American national Caitlan Coleman, 31, and her husband Joshua Boyle, 33, had been in the captivity of terrorists since 2012. They were kept inside Afghanistan. The couple had been kidnapped while travelling in the war-torn country as tourists. The woman was pregnant when kidnapped and gave birth to three children during captivity.

The officials said that one of the kidnappers had been taken into custody while his two accomplices fled after an exchange of fire with the security forces.

They said the vehicle carrying the hostages was intercepted near Kohat amid surveillance of drones in the area.

“One of the hostage-takers was injured in the exchange of fire near the town of Kohat,”
said an official on condition of anonymity as he was not authorised to talk to the media. The ISPR blamed a “terrorist outfit” for kidnapping, but did not name it in its statement. However, US intelligence officials believed that the Haqqani network was behind it.
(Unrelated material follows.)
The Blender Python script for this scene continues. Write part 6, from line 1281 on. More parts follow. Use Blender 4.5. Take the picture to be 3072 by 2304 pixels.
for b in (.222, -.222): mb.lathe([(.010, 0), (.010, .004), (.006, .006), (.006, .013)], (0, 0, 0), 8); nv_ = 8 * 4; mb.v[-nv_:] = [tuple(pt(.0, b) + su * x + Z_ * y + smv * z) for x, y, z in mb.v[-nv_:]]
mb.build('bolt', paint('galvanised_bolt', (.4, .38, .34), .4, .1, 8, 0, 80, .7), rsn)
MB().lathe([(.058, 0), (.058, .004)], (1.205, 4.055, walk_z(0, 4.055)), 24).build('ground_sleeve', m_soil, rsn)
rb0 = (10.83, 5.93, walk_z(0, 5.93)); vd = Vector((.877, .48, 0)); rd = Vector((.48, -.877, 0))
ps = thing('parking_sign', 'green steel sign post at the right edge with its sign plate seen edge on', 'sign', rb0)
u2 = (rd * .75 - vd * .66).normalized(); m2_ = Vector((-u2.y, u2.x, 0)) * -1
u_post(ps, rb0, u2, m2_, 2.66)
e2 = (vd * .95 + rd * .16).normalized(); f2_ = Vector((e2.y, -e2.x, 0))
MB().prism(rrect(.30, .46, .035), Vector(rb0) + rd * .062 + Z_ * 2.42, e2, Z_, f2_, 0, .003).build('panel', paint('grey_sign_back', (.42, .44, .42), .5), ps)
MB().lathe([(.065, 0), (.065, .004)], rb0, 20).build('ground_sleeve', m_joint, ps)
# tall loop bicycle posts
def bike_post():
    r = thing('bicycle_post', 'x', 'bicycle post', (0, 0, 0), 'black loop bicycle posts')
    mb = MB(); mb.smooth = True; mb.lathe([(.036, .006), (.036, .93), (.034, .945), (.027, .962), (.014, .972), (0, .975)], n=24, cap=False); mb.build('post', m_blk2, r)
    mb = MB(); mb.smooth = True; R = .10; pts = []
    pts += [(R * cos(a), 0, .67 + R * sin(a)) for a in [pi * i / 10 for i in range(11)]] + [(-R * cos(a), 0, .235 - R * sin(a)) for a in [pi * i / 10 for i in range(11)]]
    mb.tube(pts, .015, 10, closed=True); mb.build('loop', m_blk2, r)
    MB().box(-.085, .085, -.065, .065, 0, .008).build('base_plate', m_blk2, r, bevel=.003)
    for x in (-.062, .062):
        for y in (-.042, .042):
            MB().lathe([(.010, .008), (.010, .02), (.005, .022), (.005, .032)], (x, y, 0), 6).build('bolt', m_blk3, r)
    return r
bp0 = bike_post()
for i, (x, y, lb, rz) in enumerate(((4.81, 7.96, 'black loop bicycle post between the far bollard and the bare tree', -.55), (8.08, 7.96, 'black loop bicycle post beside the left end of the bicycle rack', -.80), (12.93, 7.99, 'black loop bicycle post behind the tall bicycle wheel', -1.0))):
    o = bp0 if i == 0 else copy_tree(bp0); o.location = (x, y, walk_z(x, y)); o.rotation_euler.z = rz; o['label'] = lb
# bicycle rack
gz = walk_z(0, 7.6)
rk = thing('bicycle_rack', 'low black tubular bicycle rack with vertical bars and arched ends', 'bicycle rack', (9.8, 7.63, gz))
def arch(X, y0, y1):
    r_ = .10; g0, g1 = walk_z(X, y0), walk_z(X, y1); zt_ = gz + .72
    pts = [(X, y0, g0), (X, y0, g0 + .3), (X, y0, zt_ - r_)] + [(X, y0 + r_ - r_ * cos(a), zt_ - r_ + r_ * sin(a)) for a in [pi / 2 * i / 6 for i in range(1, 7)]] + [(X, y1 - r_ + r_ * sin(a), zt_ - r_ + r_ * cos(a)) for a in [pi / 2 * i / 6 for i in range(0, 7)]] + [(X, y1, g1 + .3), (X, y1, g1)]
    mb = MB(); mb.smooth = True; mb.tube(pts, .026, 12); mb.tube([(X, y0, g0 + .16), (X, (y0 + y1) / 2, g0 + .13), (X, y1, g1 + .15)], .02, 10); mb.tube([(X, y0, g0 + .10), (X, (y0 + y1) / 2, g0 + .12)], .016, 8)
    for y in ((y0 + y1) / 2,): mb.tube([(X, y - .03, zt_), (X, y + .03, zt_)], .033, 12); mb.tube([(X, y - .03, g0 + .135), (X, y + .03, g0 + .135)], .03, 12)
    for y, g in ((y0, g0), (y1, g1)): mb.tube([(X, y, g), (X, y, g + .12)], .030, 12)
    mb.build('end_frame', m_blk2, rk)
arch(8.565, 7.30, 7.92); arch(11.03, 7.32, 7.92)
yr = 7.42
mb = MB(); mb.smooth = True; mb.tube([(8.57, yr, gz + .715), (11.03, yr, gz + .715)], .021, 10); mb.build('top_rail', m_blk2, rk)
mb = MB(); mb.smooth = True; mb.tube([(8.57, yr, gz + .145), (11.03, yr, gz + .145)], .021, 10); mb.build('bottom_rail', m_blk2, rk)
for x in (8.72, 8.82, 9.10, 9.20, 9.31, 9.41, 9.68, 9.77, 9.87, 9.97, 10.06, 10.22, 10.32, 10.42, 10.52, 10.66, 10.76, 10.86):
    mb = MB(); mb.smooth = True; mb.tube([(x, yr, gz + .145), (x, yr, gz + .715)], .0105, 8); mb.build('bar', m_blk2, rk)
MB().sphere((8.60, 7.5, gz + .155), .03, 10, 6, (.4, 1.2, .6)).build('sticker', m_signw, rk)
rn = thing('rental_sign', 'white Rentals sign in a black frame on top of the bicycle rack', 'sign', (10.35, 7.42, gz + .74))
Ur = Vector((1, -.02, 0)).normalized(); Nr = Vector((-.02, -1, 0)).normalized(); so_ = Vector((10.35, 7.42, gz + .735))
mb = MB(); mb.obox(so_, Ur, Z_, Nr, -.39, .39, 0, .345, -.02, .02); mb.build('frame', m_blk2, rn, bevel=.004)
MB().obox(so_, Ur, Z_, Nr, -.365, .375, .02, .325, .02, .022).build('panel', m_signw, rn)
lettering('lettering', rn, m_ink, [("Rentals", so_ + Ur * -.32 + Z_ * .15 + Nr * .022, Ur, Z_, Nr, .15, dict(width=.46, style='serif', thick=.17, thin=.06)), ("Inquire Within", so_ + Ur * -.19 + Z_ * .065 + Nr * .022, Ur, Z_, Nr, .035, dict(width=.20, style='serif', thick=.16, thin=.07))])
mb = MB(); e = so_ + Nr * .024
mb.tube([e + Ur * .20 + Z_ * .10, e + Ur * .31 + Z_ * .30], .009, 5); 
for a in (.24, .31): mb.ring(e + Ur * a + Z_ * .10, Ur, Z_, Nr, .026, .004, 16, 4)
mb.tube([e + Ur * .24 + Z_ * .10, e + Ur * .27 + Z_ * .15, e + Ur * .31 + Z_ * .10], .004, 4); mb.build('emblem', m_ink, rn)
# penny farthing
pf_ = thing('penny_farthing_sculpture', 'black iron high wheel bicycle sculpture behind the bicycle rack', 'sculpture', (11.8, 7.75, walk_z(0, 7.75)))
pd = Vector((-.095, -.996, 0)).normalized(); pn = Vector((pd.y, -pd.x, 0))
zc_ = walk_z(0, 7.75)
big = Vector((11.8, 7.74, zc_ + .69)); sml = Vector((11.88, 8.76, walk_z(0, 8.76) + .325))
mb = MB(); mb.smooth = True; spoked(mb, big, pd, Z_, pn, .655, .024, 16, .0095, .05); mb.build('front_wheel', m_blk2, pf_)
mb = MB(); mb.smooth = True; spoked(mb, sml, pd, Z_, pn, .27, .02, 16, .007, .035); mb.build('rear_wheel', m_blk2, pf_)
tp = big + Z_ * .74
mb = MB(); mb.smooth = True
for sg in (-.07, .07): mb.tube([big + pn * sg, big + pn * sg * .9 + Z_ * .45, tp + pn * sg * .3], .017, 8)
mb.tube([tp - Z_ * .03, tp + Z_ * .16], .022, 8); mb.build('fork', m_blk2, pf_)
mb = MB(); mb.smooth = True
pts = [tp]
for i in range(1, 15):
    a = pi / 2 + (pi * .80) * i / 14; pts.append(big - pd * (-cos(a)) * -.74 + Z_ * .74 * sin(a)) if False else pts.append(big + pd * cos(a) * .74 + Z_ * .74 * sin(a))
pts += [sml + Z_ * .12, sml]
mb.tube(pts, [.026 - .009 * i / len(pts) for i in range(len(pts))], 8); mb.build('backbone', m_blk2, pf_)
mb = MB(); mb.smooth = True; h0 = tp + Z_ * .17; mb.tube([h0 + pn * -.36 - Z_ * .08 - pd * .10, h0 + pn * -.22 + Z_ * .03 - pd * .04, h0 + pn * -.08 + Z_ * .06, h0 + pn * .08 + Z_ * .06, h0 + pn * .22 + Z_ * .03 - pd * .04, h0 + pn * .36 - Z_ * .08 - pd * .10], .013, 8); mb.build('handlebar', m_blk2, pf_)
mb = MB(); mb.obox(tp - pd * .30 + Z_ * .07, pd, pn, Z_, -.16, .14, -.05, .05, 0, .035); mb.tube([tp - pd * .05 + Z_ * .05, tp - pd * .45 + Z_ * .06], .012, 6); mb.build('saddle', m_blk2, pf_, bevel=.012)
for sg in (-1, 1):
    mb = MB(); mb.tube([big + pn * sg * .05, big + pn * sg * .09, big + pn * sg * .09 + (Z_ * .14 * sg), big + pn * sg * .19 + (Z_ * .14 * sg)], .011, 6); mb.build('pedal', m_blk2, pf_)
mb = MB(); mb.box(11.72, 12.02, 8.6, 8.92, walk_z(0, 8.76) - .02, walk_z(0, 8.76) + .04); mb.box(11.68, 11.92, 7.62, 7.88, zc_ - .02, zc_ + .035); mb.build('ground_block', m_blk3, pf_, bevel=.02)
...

Residents in Kohat and adjacent tribal areas said drones had been seen flying over the areas for the past 10 days. They were also flying over Hangu district and Kurram and North Waziristan agencies, according to locals.
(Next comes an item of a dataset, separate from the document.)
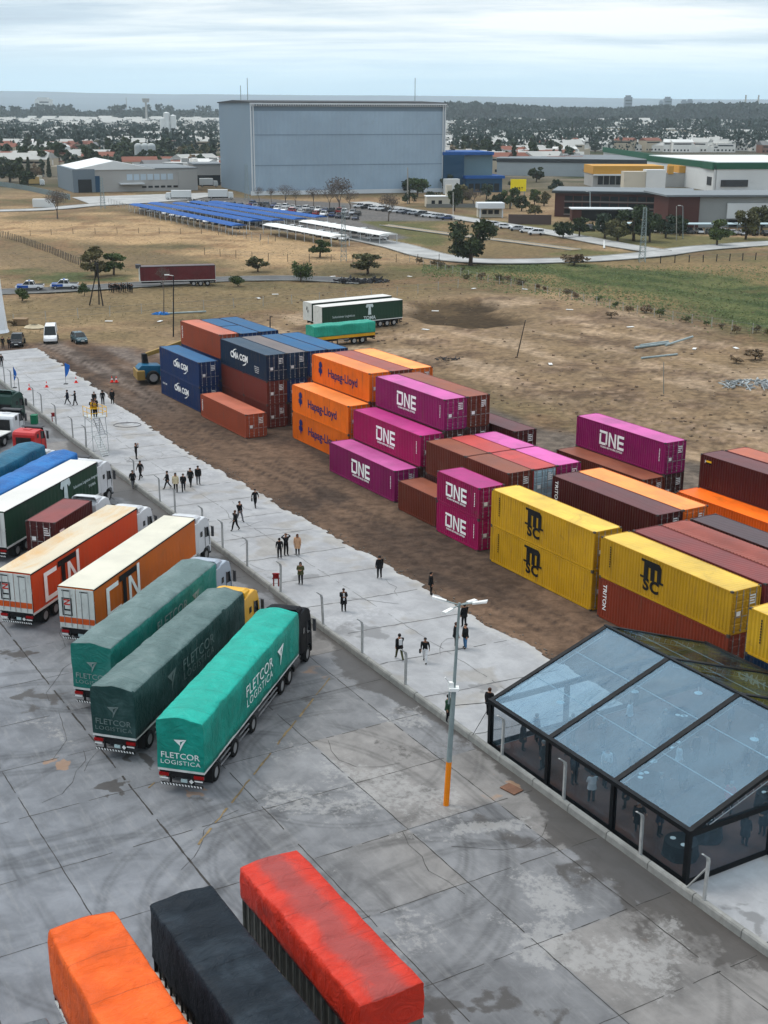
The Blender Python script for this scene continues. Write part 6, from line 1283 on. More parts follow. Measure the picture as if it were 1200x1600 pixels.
# ================================================================== CARS
CGL = mat('car_glass', (.02, .03, .035), .08, .05)
def car_meshes(kind):
    """x forward; returns body mesh (slot0 paint, slot1 dark trim) and window mesh"""
    S = {'sedan': dict(L=4.4, W=1.76, prof=[(-2.2, .62, .86), (-2.05, .35, .98), (-1.3, .30, 1.0), (.9, .30, .95), (1.9, .32, .78), (2.2, .42, .62)], cab=[(-1.55, .99), (-.95, 1.42), (.25, 1.45), (1.05, .95)]),
         'hatch': dict(L=3.9, W=1.7, prof=[(-1.95, .6, .9), (-1.85, .35, 1.0), (.8, .3, .98), (1.7, .32, .82), (1.95, .42, .65)], cab=[(-1.82, 1.0), (-1.5, 1.46), (.2, 1.5), (1.05, .97)]),
         'suv': dict(L=4.5, W=1.85, prof=[(-2.25, .6, 1.02), (-2.15, .4, 1.1), (1.0, .35, 1.1), (2.0, .4, .98), (2.25, .5, .75)], cab=[(-2.1, 1.1), (-1.85, 1.68), (.35, 1.72), (1.1, 1.08)]),
         'pickup': dict(L=5.3, W=1.86, prof=[(-2.65, .6, 1.05), (-2.6, .45, 1.08), (1.3, .4, 1.08), (2.4, .42, 1.0), (2.65, .5, .75)], cab=[(-.95, 1.08), (-.7, 1.72), (.65, 1.75), (1.35, 1.06)]),
         'van': dict(L=5.6, W=2.0, prof=[(-2.8, .55, 1.2), (-2.78, .4, 1.25), (1.7, .35, 1.25), (2.55, .38, 1.05), (2.8, .45, .8)], cab=[(-2.76, 1.25), (-2.68, 2.35), (1.1, 2.4), (1.95, 1.22)])}[kind]
    W2 = S['W'] / 2; b = MB(); rings = []
    for x, zb, zt in S['prof']:
        e = .80 if abs(x) > S['L'] / 2 - .08 else 1; w_ = W2 * (e if e < 1 else 1)
        rings.append([(x, -w_ * .93, zb), (x, -w_, zb + .12), (x, -w_ * .99, (zb + zt) / 2 + .05), (x, -w_ * .93, zt), (x, w_ * .93, zt), (x, w_ * .99, (zb + zt) / 2 + .05), (x, w_, zb + .12), (x, w_ * .93, zb)])
    b.loft(rings, 0); c = S['cab']; wb, wt = W2 * .90, W2 * .76
    P = [(c[0][0], wb, c[0][1]), (c[1][0], wt, c[1][1]), (c[2][0], wt, c[2][1]), (c[3][0], wb, c[3][1])]
    # roof slab
    rz = c[1][1]; b.add([(c[1][0] - .02, -wt, rz - .03), (c[2][0] + .02, -wt, c[2][1] - .03), (c[2][0] + .02, wt, c[2][1] - .03), (c[1][0] - .02, wt, rz - .03), (c[1][0] + .1, -wt * .9, rz + .035), (c[2][0] - .1, -wt * .9, c[2][1] + .03), (c[2][0] - .1, wt * .9, c[2][1] + .03), (c[1][0] + .1, wt * .9, rz + .035)], [(0, 3, 2, 1), (4, 5, 6, 7), (0, 1, 5, 4), (1, 2, 6, 5), (2, 3, 7, 6), (3, 0, 4, 7)], 0)
    # pillars
    for s in (-1, 1):
        q = [(p[0], s * p[1], p[2]) for p in P]
        b.tube(q[0], q[1], .05, 4); b.tube(q[2], q[3], .04, 4); mx_ = (c[1][0] + c[2][0]) / 2; b.tube((mx_, s * wb, c[0][1]), (mx_, s * wt, rz), .04, 4)
        if kind == 'van':   # panelled rear half
            b.add([(c[0][0], s * (wb + .02), 1.22), (-.1, s * (wb + .02), 1.22), (-.1, s * (wt + .03), 2.36), (c[1][0], s * (wt + .03), 2.33)], [(0, 1, 2, 3)], 0)
    if kind == 'pickup': b.box(-2.55, -1.05, -W2 * .82, W2 * .82, 1.06, 1.10, 1)
    ax = S['L'] * .31
    for x in (-ax, ax):
        for s in (-1, 1): b.tube((x, s * (W2 - .20), .33), (x, s * (W2 + .005), .33), .37, 14, 1)
    b.box(-S['L'] / 2 + .25, S['L'] / 2 - .25, -W2 + .15, W2 - .15, .22, .4, 1)
    body = fixn(b.mesh('car_body', [WHITE, CHAS])); g = MB(); k = .985
    q = [[(p[0] * 1, s * (p[1] * k), p[2] - .0) for p in P] for s in (-1, 1)]
    g.loft([q[0], q[1]], 0); return body, fixn(g.mesh('car_windows', CGL)), S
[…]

This was the deepest ever activity of drones inside Pakistani territory.

Media reported that the drones had appeared in the sky of Kohat on Wednesday that created panic among the residents. Following the movement of drones, Pakistan Air Force planes and helicopter gunships appeared to intercept ‘foreign objects’.

The officials said the vehicle carrying the hostages had entered through the Kurram tribal region and then moved to Kohat district. It was intercepted near Nawe Kali.
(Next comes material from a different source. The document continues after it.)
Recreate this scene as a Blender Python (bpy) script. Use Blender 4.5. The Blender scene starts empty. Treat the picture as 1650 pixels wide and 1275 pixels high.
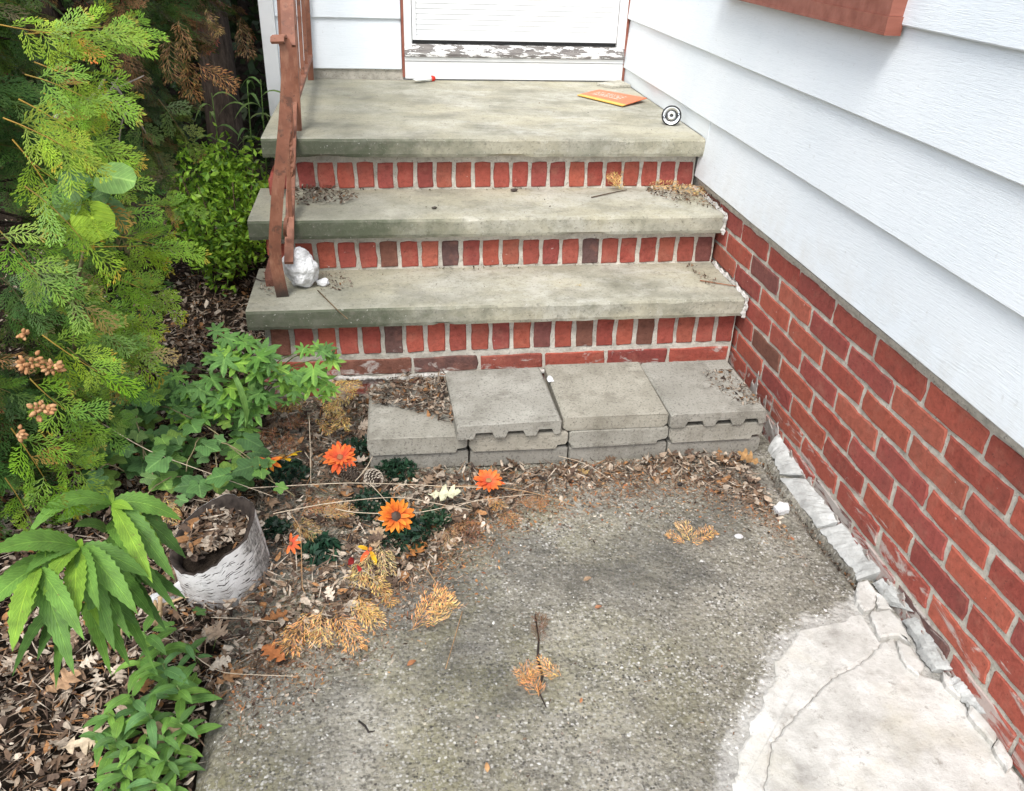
import bpy, math, random
import numpy as np
from mathutils import Vector, Matrix, noise as mnoise

S = bpy.context.scene
COL = S.collection
R = math.radians
rng = random.Random(11)
nr = np.random.default_rng(5)

# ------------------------------------------------------------------ camera
CAM = np.array([-1.1128, -1.8149, 1.3472])
YAW, PIT, ROL, F = 0.1603, -0.5199, 0.0380, 1347.5
_fw = np.array([math.sin(YAW)*math.cos(PIT), math.cos(YAW)*math.cos(PIT), math.sin(PIT)])
_r = np.array([math.cos(YAW), -math.sin(YAW), 0.0]); _u = np.cross(_r, _fw)
RT = _r*math.cos(ROL)+_u*math.sin(ROL); UP = -_r*math.sin(ROL)+_u*math.cos(ROL)
cd = bpy.data.cameras.new('camera'); cam = bpy.data.objects.new('camera', cd); COL.objects.link(cam)
cam.matrix_world = Matrix(((RT[0], UP[0], -_fw[0], CAM[0]), (RT[1], UP[1], -_fw[1], CAM[1]), (RT[2], UP[2], -_fw[2], CAM[2]), (0, 0, 0, 1)))
cd.sensor_width = 36; cd.lens = 36*F/1650; cd.clip_start = .05; cd.clip_end = 400
S.camera = cam

# ------------------------------------------------------------------ light: bright overcast
SUN_EL, SUN_AZ = R(56), R(205)
w = bpy.data.worlds.new('World'); S.world = w; w.use_nodes = True
nt = w.node_tree; nt.nodes.clear()
wo = nt.nodes.new('ShaderNodeOutputWorld'); bg = nt.nodes.new('ShaderNodeBackground')
sky = nt.nodes.new('ShaderNodeTexSky'); sky.sky_type = 'NISHITA'; sky.sun_disc = False
sky.sun_elevation = SUN_EL; sky.sun_rotation = SUN_AZ
hs = nt.nodes.new('ShaderNodeHueSaturation'); hs.inputs['Saturation'].default_value = .32
nt.links.new(sky.outputs[0], hs.inputs['Color']); nt.links.new(hs.outputs[0], bg.inputs['Color'])
bg.inputs['Strength'].default_value = .15
nt.links.new(bg.outputs[0], wo.inputs['Surface'])
sd = bpy.data.lights.new('sun', 'SUN'); sd.energy = 1.3; sd.angle = R(22); sd.color = (1, .97, .92)
sun = bpy.data.objects.new('sun', sd); COL.objects.link(sun)
_sv = Vector((math.sin(SUN_AZ)*math.cos(SUN_EL), math.cos(SUN_AZ)*math.cos(SUN_EL), math.sin(SUN_EL)))
sun.rotation_euler = _sv.to_track_quat('Z', 'Y').to_euler(); sun.location = _sv*12
vs = S.view_settings; vs.view_transform = 'Standard'; vs.look = 'None'; vs.gamma = 1; vs.use_curve_mapping = False
vs.exposure = 1.40
S.cycles.max_bounces = 6; S.cycles.transparent_max_bounces = 4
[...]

Kohat and adjacent districts house a large number of refugees and unregistered Afghan nationals.

“The success [of the operation] underscores the importance of timely intelligence sharing and Pakistan’s continued commitment towards fighting this menace [of terrorism] through cooperation between two forces against a common enemy,” the ISPR statement said.

“The hostages were recovered through an intelligence-based operation by Pakistani troops,” it said, adding that the foreigners had been captured by terrorists in Afghanistan in 2012 and kept as hostages there.

The ISPR said the operation had been conducted by the army “based on actionable intelligence from US authorities”.

A video of the kidnapped couple was also released last year.